§ Exercise goal: Restate, exactly and only, the lines from the first through the line containing "SC.cycles.caustics_reflective = False;".

§ Dataset excerpt:
------------------------------------------------------------

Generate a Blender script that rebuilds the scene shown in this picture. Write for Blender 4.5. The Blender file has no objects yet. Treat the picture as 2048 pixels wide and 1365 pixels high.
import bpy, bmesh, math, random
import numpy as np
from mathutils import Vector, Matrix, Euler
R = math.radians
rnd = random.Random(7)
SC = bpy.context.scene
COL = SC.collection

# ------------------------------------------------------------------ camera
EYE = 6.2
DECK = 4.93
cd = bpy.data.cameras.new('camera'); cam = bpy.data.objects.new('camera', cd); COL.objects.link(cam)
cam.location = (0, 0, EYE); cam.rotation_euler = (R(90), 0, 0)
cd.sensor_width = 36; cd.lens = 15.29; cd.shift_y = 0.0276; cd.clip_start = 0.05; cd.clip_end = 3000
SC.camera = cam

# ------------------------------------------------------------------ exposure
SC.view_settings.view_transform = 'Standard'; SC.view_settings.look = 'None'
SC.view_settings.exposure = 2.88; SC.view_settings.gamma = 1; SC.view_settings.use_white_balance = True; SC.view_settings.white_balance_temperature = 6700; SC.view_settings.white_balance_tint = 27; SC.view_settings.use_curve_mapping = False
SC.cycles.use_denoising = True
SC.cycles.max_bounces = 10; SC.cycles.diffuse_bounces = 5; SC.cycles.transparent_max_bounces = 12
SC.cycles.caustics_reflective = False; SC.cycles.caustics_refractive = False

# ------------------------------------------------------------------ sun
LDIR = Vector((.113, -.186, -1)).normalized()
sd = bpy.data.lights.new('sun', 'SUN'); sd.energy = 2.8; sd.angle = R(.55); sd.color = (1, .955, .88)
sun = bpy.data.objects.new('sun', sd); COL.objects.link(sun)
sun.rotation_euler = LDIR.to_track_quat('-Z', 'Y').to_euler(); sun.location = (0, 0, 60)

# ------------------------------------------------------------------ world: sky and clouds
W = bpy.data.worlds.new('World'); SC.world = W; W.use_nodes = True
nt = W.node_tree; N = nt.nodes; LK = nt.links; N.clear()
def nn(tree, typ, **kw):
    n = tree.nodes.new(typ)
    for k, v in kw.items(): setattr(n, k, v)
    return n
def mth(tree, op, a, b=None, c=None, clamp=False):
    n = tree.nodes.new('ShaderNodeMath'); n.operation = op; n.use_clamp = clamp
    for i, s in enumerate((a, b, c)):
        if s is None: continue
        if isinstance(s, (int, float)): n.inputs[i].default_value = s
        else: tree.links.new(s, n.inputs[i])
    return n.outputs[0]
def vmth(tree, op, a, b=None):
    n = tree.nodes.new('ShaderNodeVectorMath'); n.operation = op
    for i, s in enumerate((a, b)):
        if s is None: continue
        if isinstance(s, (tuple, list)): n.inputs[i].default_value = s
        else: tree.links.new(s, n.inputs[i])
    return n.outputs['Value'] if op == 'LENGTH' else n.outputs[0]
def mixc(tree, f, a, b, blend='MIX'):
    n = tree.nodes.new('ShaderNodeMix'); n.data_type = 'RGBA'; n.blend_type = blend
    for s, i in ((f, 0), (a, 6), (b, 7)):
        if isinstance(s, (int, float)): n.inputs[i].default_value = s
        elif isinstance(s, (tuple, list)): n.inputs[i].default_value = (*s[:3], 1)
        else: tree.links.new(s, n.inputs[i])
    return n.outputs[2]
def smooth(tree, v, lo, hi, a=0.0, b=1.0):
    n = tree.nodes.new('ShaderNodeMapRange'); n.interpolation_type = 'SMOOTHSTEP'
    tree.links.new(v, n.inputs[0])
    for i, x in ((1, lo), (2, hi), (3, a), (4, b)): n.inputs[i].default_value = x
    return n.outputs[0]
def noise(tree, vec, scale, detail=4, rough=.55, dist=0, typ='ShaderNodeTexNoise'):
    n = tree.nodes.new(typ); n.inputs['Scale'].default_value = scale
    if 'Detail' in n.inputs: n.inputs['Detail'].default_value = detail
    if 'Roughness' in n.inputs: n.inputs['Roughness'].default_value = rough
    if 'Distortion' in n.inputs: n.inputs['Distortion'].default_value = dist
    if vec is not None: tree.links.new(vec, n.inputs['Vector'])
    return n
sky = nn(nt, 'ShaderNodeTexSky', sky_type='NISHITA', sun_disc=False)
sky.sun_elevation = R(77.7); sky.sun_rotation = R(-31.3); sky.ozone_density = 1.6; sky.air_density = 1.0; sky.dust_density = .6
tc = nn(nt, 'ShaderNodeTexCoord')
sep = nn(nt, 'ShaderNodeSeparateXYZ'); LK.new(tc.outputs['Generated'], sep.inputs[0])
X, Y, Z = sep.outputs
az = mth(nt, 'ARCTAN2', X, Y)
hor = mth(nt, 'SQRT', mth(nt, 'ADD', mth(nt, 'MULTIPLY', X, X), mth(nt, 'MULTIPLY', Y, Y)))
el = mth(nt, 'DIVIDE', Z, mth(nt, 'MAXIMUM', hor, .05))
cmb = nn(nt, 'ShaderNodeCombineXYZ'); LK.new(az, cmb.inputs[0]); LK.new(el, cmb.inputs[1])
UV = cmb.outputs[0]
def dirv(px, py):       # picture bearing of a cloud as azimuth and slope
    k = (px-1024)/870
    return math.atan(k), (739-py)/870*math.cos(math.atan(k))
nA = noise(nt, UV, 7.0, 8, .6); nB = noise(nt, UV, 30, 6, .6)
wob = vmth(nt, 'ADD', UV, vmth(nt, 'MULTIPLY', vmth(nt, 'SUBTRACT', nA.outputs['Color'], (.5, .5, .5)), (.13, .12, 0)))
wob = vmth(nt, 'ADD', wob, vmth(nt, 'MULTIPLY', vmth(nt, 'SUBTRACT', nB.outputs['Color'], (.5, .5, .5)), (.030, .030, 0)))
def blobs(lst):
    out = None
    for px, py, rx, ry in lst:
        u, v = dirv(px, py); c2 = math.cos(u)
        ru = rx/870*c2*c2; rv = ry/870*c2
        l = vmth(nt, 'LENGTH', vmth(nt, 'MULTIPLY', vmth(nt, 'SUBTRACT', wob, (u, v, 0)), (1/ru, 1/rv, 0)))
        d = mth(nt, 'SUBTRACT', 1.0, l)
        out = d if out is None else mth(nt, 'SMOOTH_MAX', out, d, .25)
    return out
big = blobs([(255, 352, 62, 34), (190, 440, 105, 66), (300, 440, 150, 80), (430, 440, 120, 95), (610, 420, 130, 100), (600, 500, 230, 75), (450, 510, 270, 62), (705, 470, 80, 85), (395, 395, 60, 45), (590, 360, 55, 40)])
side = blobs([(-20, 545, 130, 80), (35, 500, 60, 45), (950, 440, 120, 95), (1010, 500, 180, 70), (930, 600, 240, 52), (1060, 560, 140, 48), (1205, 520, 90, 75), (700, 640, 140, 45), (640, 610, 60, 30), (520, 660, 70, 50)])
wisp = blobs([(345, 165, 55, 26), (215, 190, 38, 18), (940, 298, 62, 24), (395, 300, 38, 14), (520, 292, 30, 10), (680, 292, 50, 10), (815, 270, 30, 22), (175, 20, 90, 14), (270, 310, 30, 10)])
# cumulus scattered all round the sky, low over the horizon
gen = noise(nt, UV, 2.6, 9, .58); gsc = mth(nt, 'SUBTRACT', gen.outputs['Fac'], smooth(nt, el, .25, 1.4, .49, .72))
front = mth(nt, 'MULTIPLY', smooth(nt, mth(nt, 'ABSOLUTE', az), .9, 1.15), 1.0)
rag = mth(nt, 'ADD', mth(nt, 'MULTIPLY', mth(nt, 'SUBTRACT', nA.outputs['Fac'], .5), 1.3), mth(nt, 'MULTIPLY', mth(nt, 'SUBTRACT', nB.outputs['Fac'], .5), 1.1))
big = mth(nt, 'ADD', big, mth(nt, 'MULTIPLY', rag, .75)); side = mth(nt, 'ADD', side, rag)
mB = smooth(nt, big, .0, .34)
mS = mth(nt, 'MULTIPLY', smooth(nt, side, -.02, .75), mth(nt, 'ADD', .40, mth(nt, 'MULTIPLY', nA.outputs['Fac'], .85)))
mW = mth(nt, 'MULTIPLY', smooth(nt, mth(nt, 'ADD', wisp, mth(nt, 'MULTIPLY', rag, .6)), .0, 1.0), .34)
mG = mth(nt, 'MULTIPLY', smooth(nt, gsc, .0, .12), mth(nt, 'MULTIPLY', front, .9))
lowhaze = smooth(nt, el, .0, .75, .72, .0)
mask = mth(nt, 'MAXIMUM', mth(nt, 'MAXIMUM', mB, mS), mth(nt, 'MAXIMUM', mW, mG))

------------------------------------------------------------

§ Task answer:
Generate a Blender script that rebuilds the scene shown in this picture. Write for Blender 4.5. The Blender file has no objects yet. Treat the picture as 2048 pixels wide and 1365 pixels high.
import bpy, bmesh, math, random
import numpy as np
from mathutils import Vector, Matrix, Euler
R = math.radians
rnd = random.Random(7)
SC = bpy.context.scene
COL = SC.collection

# ------------------------------------------------------------------ camera
EYE = 6.2
DECK = 4.93
cd = bpy.data.cameras.new('camera'); cam = bpy.data.objects.new('camera', cd); COL.objects.link(cam)
cam.location = (0, 0, EYE); cam.rotation_euler = (R(90), 0, 0)
cd.sensor_width = 36; cd.lens = 15.29; cd.shift_y = 0.0276; cd.clip_start = 0.05; cd.clip_end = 3000
SC.camera = cam

# ------------------------------------------------------------------ exposure
SC.view_settings.view_transform = 'Standard'; SC.view_settings.look = 'None'
SC.view_settings.exposure = 2.88; SC.view_settings.gamma = 1; SC.view_settings.use_white_balance = True; SC.view_settings.white_balance_temperature = 6700; SC.view_settings.white_balance_tint = 27; SC.view_settings.use_curve_mapping = False
SC.cycles.use_denoising = True
SC.cycles.max_bounces = 10; SC.cycles.diffuse_bounces = 5; SC.cycles.transparent_max_bounces = 12
SC.cycles.caustics_reflective = False; SC.cycles.caustics_refractive = False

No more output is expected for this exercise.